<<<<

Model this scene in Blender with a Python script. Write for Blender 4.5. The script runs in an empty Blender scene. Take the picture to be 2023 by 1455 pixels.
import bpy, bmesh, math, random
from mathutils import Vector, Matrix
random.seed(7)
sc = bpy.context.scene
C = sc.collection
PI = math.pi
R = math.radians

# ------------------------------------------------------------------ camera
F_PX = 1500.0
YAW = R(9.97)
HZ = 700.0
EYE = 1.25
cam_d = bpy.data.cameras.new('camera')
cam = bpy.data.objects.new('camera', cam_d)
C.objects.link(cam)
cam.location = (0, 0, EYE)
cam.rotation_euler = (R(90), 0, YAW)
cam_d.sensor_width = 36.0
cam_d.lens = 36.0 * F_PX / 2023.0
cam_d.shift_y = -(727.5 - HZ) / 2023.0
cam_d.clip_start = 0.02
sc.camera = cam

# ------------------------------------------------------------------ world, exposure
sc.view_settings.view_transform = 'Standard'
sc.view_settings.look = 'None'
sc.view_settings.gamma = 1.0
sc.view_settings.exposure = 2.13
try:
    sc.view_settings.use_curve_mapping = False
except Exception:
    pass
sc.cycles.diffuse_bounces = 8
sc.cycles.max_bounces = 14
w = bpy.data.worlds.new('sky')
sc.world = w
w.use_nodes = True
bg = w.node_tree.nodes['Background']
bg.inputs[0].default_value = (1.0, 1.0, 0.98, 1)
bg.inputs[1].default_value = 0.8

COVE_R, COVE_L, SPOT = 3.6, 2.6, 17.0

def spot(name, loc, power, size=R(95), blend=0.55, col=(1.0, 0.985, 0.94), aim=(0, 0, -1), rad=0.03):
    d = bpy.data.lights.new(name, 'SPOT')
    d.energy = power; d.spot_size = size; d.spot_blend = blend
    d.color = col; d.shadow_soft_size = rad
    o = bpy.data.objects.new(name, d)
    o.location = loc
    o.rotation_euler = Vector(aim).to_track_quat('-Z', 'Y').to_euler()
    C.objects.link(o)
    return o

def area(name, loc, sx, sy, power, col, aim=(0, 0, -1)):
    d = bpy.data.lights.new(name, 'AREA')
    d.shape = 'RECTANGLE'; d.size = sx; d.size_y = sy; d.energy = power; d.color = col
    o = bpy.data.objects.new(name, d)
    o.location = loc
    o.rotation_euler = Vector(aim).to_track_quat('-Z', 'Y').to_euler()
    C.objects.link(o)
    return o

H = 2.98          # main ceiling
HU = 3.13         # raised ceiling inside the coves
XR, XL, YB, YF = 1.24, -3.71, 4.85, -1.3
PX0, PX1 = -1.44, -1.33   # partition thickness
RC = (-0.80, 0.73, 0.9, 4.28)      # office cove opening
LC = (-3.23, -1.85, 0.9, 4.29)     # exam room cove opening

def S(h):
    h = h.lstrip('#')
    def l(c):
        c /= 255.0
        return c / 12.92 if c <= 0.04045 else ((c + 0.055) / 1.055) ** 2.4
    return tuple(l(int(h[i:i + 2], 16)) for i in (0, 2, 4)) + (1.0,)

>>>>

Your goal ->
Type out the full listing again, exactly as given.

Solution to the problem ->
Model this scene in Blender with a Python script. Write for Blender 4.5. The script runs in an empty Blender scene. Take the picture to be 2023 by 1455 pixels.
import bpy, bmesh, math, random
from mathutils import Vector, Matrix
random.seed(7)
sc = bpy.context.scene
C = sc.collection
PI = math.pi
R = math.radians

# ------------------------------------------------------------------ camera
F_PX = 1500.0
YAW = R(9.97)
HZ = 700.0
EYE = 1.25
cam_d = bpy.data.cameras.new('camera')
cam = bpy.data.objects.new('camera', cam_d)
C.objects.link(cam)
cam.location = (0, 0, EYE)
cam.rotation_euler = (R(90), 0, YAW)
cam_d.sensor_width = 36.0
cam_d.lens = 36.0 * F_PX / 2023.0
cam_d.shift_y = -(727.5 - HZ) / 2023.0
cam_d.clip_start = 0.02
sc.camera = cam

# ------------------------------------------------------------------ world, exposure
sc.view_settings.view_transform = 'Standard'
sc.view_settings.look = 'None'
sc.view_settings.gamma = 1.0
sc.view_settings.exposure = 2.13
try:
    sc.view_settings.use_curve_mapping = False
except Exception:
    pass
sc.cycles.diffuse_bounces = 8
sc.cycles.max_bounces = 14
w = bpy.data.worlds.new('sky')
sc.world = w
w.use_nodes = True
bg = w.node_tree.nodes['Background']
bg.inputs[0].default_value = (1.0, 1.0, 0.98, 1)
bg.inputs[1].default_value = 0.8

COVE_R, COVE_L, SPOT = 3.6, 2.6, 17.0

def spot(name, loc, power, size=R(95), blend=0.55, col=(1.0, 0.985, 0.94), aim=(0, 0, -1), rad=0.03):
    d = bpy.data.lights.new(name, 'SPOT')
    d.energy = power; d.spot_size = size; d.spot_blend = blend
    d.color = col; d.shadow_soft_size = rad
    o = bpy.data.objects.new(name, d)
    o.location = loc
    o.rotation_euler = Vector(aim).to_track_quat('-Z', 'Y').to_euler()
    C.objects.link(o)
    return o

def area(name, loc, sx, sy, power, col, aim=(0, 0, -1)):
    d = bpy.data.lights.new(name, 'AREA')
    d.shape = 'RECTANGLE'; d.size = sx; d.size_y = sy; d.energy = power; d.color = col
    o = bpy.data.objects.new(name, d)
    o.location = loc
    o.rotation_euler = Vector(aim).to_track_quat('-Z', 'Y').to_euler()
    C.objects.link(o)
    return o

H = 2.98          # main ceiling
HU = 3.13         # raised ceiling inside the coves
XR, XL, YB, YF = 1.24, -3.71, 4.85, -1.3
PX0, PX1 = -1.44, -1.33   # partition thickness
RC = (-0.80, 0.73, 0.9, 4.28)      # office cove opening
LC = (-3.23, -1.85, 0.9, 4.29)     # exam room cove opening

def S(h):
    h = h.lstrip('#')
    def l(c):
        c /= 255.0
        return c / 12.92 if c <= 0.04045 else ((c + 0.055) / 1.055) ** 2.4
    return tuple(l(int(h[i:i + 2], 16)) for i in (0, 2, 4)) + (1.0,)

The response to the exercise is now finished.